Kathryn Russo et al., Appellants,
v
Valley Central School District, Respondent.

—[*1]

In an action to recover damages for personal injuries, etc., the plaintiffs appeal from an order of the Supreme Court, Orange County (Peter C. Patsalos, J.), dated June 10, 2005, which granted the defendant's motion for summary judgment dismissing the complaint.

Ordered that the order is affirmed, with costs.

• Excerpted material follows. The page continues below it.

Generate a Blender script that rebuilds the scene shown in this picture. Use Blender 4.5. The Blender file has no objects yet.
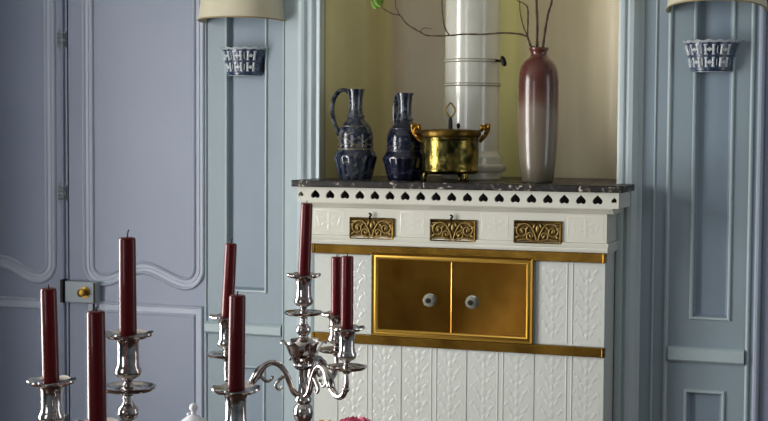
import bpy, bmesh, math, random
from math import sin, cos, pi, radians as R
from mathutils import Vector, Matrix

# ---------------------------------------------------------------- camera
scene = bpy.context.scene
COL = scene.collection
CAM = Vector((1.249, -4.30, 1.55))
YAW, PITCH, ROLL, FPX = R(19.62), R(3.07), R(0.354), 1450.0
_f0 = Vector((-sin(YAW), cos(YAW), 0)); _r0 = Vector((cos(YAW), sin(YAW), 0)); _u0 = Vector((0, 0, 1))
_fw = _f0 * cos(PITCH) - _u0 * sin(PITCH); _u1 = _u0 * cos(PITCH) + _f0 * sin(PITCH)
_rt = _r0 * cos(ROLL) + _u1 * sin(ROLL); _up = _u1 * cos(ROLL) - _r0 * sin(ROLL)
cam_data = bpy.data.cameras.new('camera')
cam = bpy.data.objects.new('camera', cam_data); COL.objects.link(cam)
cam_data.sensor_width = 36.0
cam_data.lens = FPX * 36.0 / 768.0
cam_data.clip_start = 0.05
cam.matrix_world = Matrix(((_rt.x, _up.x, -_fw.x, CAM.x), (_rt.y, _up.y, -_fw.y, CAM.y), (_rt.z, _up.z, -_fw.z, CAM.z), (0, 0, 0, 1)))
scene.camera = cam

# ---------------------------------------------------------------- view, world, daylight
vs = scene.view_settings
scene.display_settings.display_device = 'sRGB'
vs.view_transform = 'Standard'; vs.look = 'None'; vs.gamma = 1.0; vs.use_curve_mapping = False
vs.exposure = 0.0
scene.cycles.use_denoising = True
scene.cycles.max_bounces = 10
scene.cycles.diffuse_bounces = 5
scene.cycles.glossy_bounces = 6
scene.cycles.transparent_max_bounces = 12
scene.cycles.caustics_reflective = False
scene.cycles.caustics_refractive = False
scene.cycles.sample_clamp_indirect = 6.0

world = bpy.data.worlds.new('world'); scene.world = world
world.use_nodes = True
bg = world.node_tree.nodes['Background']
bg.inputs['Color'].default_value = (0.75, 0.88, 1.0, 1); bg.inputs['Strength'].default_value = 1.0


def window_light(name, loc, rot, sx, sy, power, colour):
    d = bpy.data.lights.new(name, 'AREA'); d.shape = 'RECTANGLE'; d.size = sx; d.size_y = sy
    d.energy = power; d.color = colour
    o = bpy.data.objects.new(name, d); COL.objects.link(o); o.location = loc; o.rotation_euler = rot
    return o


# daylight coming in through the window openings (built further down)
window_light('daylight_left', (-2.47, -2.15, 1.36), (0, R(-90), 0), 2.30, 1.58, 196.0, (1.0, 0.975, 0.935))
window_light('daylight_front', (-1.0, -5.42, 1.85), (R(90), 0, 0), 1.0, 1.3, 18.0, (0.95, 0.98, 1.0))
window_light('daylight_right', (2.87, -1.15, 1.62), (0, R(90), 0), 1.7, .75, 10.0, (1.0, 0.98, 0.95))


# ---------------------------------------------------------------- materials
def lin(c):
    return tuple((v / 255.0 / 12.92) if v / 255.0 <= 0.04045 else ((v / 255.0 + 0.055) / 1.055) ** 2.4 for v in c)


def mat(name, rgb, rough=0.5, metal=0.0, noise=None, bump=None, coat=0.0, spec=0.5, sss=0.0, transmission=0.0):
    """noise = (scale, other_rgb, low, high) mixes a second colour; bump = (scale, strength, distance)"""
    m = bpy.data.materials.new(name); m.use_nodes = True
    nt = m.node_tree; p = nt.nodes['Principled BSDF']
    c = lin(rgb)
    p.inputs['Base Color'].default_value = (*c, 1)
    p.inputs['Roughness'].default_value = rough
    p.inputs['Metallic'].default_value = metal
    p.inputs['Coat Weight'].default_value = coat
    p.inputs['Coat Roughness'].default_value = 0.08
    p.inputs['Specular IOR Level'].default_value = spec
    p.inputs['Transmission Weight'].default_value = transmission
    if sss:
        p.inputs['Subsurface Weight'].default_value = sss
        p.inputs['Subsurface Radius'].default_value = (0.01, 0.003, 0.002)
        p.inputs['Subsurface Scale'].default_value = 0.6
    tc = nt.nodes.new('ShaderNodeTexCoord')
    if noise:
        n = nt.nodes.new('ShaderNodeTexNoise'); n.inputs['Scale'].default_value = noise[0]; n.inputs['Detail'].default_value = 5
        nt.links.new(tc.outputs['Object'], n.inputs['Vector'])
        rp = nt.nodes.new('ShaderNodeValToRGB')
        rp.color_ramp.elements[0].position = noise[2]; rp.color_ramp.elements[0].color = (*lin(noise[1]), 1)
        rp.color_ramp.elements[1].position = noise[3]; rp.color_ramp.elements[1].color = (*c, 1)
        nt.links.new(n.outputs['Fac'], rp.inputs['Fac'])
        nt.links.new(rp.outputs['Color'], p.inputs['Base Color'])
    if bump:
        n2 = nt.nodes.new('ShaderNodeTexNoise'); n2.inputs['Scale'].default_value = bump[0]; n2.inputs['Detail'].default_value = 4
        nt.links.new(tc.outputs['Object'], n2.inputs['Vector'])
        b = nt.nodes.new('ShaderNodeBump'); b.inputs['Strength'].default_value = bump[1]; b.inputs['Distance'].default_value = bump[2]
        nt.links.new(n2.outputs['Fac'], b.inputs['Height'])
        nt.links.new(b.outputs['Normal'], p.inputs['Normal'])
    return m


M = {}
M['wall'] = mat('blue_grey_wall_paint', (140, 156, 167), 0.45, noise=(2.2, (135, 151, 160), 0.35, 0.65), bump=(30, 0.06, 0.002))
M['panel'] = mat('panel_paint', (132, 148, 163), 0.45, noise=(3, (128, 144, 158), 0.35, 0.65), bump=(30, 0.06, 0.002))
M['door'] = mat('lavender_grey_door_paint', (133, 142, 164), 0.42, noise=(2.5, (129, 139, 159), 0.35, 0.65), bump=(25, 0.08, 0.002))
M['doortrim'] = mat('door_moulding_paint', (166, 174, 190), 0.4)
M['trim'] = mat('pale_moulding_paint', (168, 183, 188), 0.4)
M['archi'] = mat('pale_architrave_paint', (188, 200, 204), 0.38)
M['dark'] = mat('dark_gap', (22, 22, 22), 0.9)
M['plain'] = mat('pale_blue_wall_paint', (122, 132, 140), 0.7)
M['ceil'] = mat('white_ceiling_paint', (186, 186, 180), 0.8)
M['winframe'] = mat('white_window_paint', (225, 225, 220), 0.4)
M['floor'] = mat('oak_floor_boards', (92, 64, 42), 0.4, noise=(6, (70, 47, 30), 0.3, 0.7))
M['tile'] = mat('white_glazed_tile', (212, 215, 209), 0.25, coat=0.5, noise=(4, (206, 209, 203), 0.3, 0.7))
M['frieze'] = mat('cream_glazed_tile', (214, 213, 201), 0.26, coat=0.5, noise=(6, (208, 207, 194), 0.3, 0.7))
M['flue'] = mat('white_flue_tile', (212, 212, 202), 0.22, coat=0.6, noise=(7, (202, 202, 190), 0.3, 0.7), bump=(14, 0.15, 0.01))
M['brass'] = mat('polished_brass', (202, 146, 58), 0.17, 1.0, noise=(7, (164, 106, 34), 0.35, 0.65), bump=(7, 0.05, 0.01))
M['brassband'] = mat('worn_brass', (166, 126, 54), 0.26, 1.0, noise=(14, (122, 88, 32), 0.35, 0.65))
M['brassedge'] = mat('bright_brass', (166, 132, 60), 0.42, 1.0)
M['brassdark'] = mat('tarnished_brass', (112, 88, 42), 0.42, 1.0, noise=(40, (72, 54, 24), 0.35, 0.65))
M['brasslight'] = mat('rubbed_brass', (150, 128, 82), 0.5, 1.0, noise=(60, (120, 95, 50), 0.3, 0.6))
M['steel'] = mat('pale_glass_knob', (186, 186, 170), 0.1, transmission=0.5, coat=0.6)
M['iron'] = mat('black_iron', (24, 22, 20), 0.5, 0.6)
M['silver'] = mat('polished_silver', (216, 210, 208), 0.12, 1.0, noise=(55, (160, 148, 142), 0.3, 0.6), bump=(85, 0.16, 0.003))
M['candle'] = mat('dark_red_wax', (104, 4, 14), 0.34, coat=0.3, spec=0.2, sss=0.1)
M['wick'] = mat('burnt_wick', (48, 30, 24), 0.9)
M['shade'] = mat('cream_shade_fabric', (204, 196, 172), 0.85, bump=(220, 0.2, 0.001))
M['shadetrim'] = mat('shade_binding', (158, 140, 104), 0.85)
M['white_glaze'] = mat('white_tin_glaze', (190, 198, 202), 0.25, coat=0.4)
M['blue_glaze'] = mat('blue_tin_glaze', (38, 52, 78), 0.3, coat=0.3, noise=(70, (92, 108, 128), 0.36, 0.46))
M['porcelain'] = mat('white_porcelain', (226, 224, 232), 0.12, coat=0.6)
M['stem'] = mat('twig_bark', (84, 62, 40), 0.75, noise=(40, (58, 42, 28), 0.35, 0.65))
M['leaf'] = mat('fresh_leaf', (122, 158, 44), 0.5, noise=(20, (96, 134, 34), 0.35, 0.65))
M['pink'] = mat('pink_petal', (226, 70, 118), 0.6, noise=(30, (238, 120, 150), 0.4, 0.7))
M['cream'] = mat('yellow_petal', (236, 200, 96), 0.6, noise=(30, (240, 216, 140), 0.4, 0.7))
M['wood'] = mat('dark_wood', (74, 46, 30), 0.35, noise=(9, (56, 34, 22), 0.35, 0.65))


def marble():
    m = mat('dark_speckled_marble', (50, 44, 40), 0.38, spec=0.35)
    nt = m.node_tree; p = nt.nodes['Principled BSDF']; tc = nt.nodes['Texture Coordinate'] if 'Texture Coordinate' in nt.nodes else nt.nodes.new('ShaderNodeTexCoord')
    n = nt.nodes.new('ShaderNodeTexNoise'); n.inputs['Scale'].default_value = 42; n.inputs['Detail'].default_value = 6; n.inputs['Distortion'].default_value = 1.2
    rp = nt.nodes.new('ShaderNodeValToRGB'); e = rp.color_ramp.elements
    e[0].position = 0.40; e[0].color = (*lin((18, 16, 15)), 1)
    e[1].position = 0.68; e[1].color = (*lin((206, 198, 182)), 1)
    k = rp.color_ramp.elements.new(0.53); k.color = (*lin((34, 30, 27)), 1)
    k = rp.color_ramp.elements.new(0.60); k.color = (*lin((70, 63, 55)), 1)
    nt.links.new(tc.outputs['Object'], n.inputs['Vector']); nt.links.new(n.outputs['Fac'], rp.inputs['Fac']); nt.links.new(rp.outputs['Color'], p.inputs['Base Color'])
    return m


M['marble'] = marble()


def niche_bands():
    """vertical bands of olive, rose grey and cream across the width of the alcove"""
    m = mat('banded_niche_colour', (180, 165, 125), 0.42, bump=(18, 0.06, 0.004))
    nt = m.node_tree; p = nt.nodes['Principled BSDF']; p.inputs['Coat Weight'].default_value = 0.15; p.inputs['Coat Roughness'].default_value = 0.25
    tc = nt.nodes.new('ShaderNodeTexCoord')
    n = nt.nodes.new('ShaderNodeTexNoise'); n.inputs['Scale'].default_value = 5; n.inputs['Detail'].default_value = 6
    nt.links.new(tc.outputs['Object'], n.inputs['Vector'])
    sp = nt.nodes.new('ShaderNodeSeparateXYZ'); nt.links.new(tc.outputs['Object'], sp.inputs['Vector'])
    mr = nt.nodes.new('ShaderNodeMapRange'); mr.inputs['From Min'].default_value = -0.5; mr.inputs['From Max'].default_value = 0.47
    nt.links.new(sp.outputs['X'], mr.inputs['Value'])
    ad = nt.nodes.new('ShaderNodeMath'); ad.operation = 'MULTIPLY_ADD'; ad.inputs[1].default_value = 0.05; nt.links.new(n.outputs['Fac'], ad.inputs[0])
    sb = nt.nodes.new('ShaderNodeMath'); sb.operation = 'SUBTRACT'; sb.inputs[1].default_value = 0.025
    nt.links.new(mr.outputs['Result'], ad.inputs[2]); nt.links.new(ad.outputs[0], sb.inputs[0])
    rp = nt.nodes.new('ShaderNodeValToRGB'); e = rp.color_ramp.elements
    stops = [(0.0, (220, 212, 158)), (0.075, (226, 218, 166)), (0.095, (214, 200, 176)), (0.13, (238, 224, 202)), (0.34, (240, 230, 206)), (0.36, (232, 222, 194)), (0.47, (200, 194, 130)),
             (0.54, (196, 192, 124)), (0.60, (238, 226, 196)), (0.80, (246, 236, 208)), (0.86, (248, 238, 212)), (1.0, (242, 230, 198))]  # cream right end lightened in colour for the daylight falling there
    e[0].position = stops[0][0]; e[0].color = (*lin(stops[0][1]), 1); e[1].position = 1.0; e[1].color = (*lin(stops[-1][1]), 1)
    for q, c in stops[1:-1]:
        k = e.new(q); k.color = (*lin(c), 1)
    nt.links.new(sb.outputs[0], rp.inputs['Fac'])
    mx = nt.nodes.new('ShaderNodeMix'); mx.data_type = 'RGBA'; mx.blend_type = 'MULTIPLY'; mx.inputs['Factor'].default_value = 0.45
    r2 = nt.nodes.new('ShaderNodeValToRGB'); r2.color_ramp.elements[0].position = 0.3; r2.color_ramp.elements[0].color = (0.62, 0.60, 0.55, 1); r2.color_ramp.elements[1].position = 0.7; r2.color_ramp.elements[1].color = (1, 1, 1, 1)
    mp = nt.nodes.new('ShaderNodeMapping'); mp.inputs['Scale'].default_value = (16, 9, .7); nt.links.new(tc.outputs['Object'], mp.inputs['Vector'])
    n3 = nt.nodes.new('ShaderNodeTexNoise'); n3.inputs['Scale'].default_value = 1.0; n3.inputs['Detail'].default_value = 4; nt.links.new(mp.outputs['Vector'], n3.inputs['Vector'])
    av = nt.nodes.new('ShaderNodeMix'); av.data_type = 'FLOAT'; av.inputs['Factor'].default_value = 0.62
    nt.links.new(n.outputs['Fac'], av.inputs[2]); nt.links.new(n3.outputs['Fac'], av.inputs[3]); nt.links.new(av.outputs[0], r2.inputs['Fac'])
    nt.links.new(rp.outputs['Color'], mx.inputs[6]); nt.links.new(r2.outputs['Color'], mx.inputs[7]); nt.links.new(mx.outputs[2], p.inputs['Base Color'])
    return m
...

The plaintiff Kathryn Russo allegedly was injured during an after-school program when, as she was demonstrating how to use a swing, a chain detached from the seat, causing her to fall to the ground. In opposition to the defendant's prima facie demonstration of its entitlement to judgment as a matter of law, the plaintiffs failed to raise a triable issue of fact as to whether the defendant created or had actual or constructive notice of the alleged dangerous and defective condition of the swing, or whether that negligence by the defendant was a proximate cause of the injuries alleged (see Goetz v Town of Smithtown, 303 AD2d 367 [2003]; Sinto v City of Long Beach, 290 AD2d 550 [2002]). Thus, the defendant's motion for summary judgment dismissing the complaint was properly granted. Miller, J.P., Ritter, Spolzino and Dillon, JJ., concur.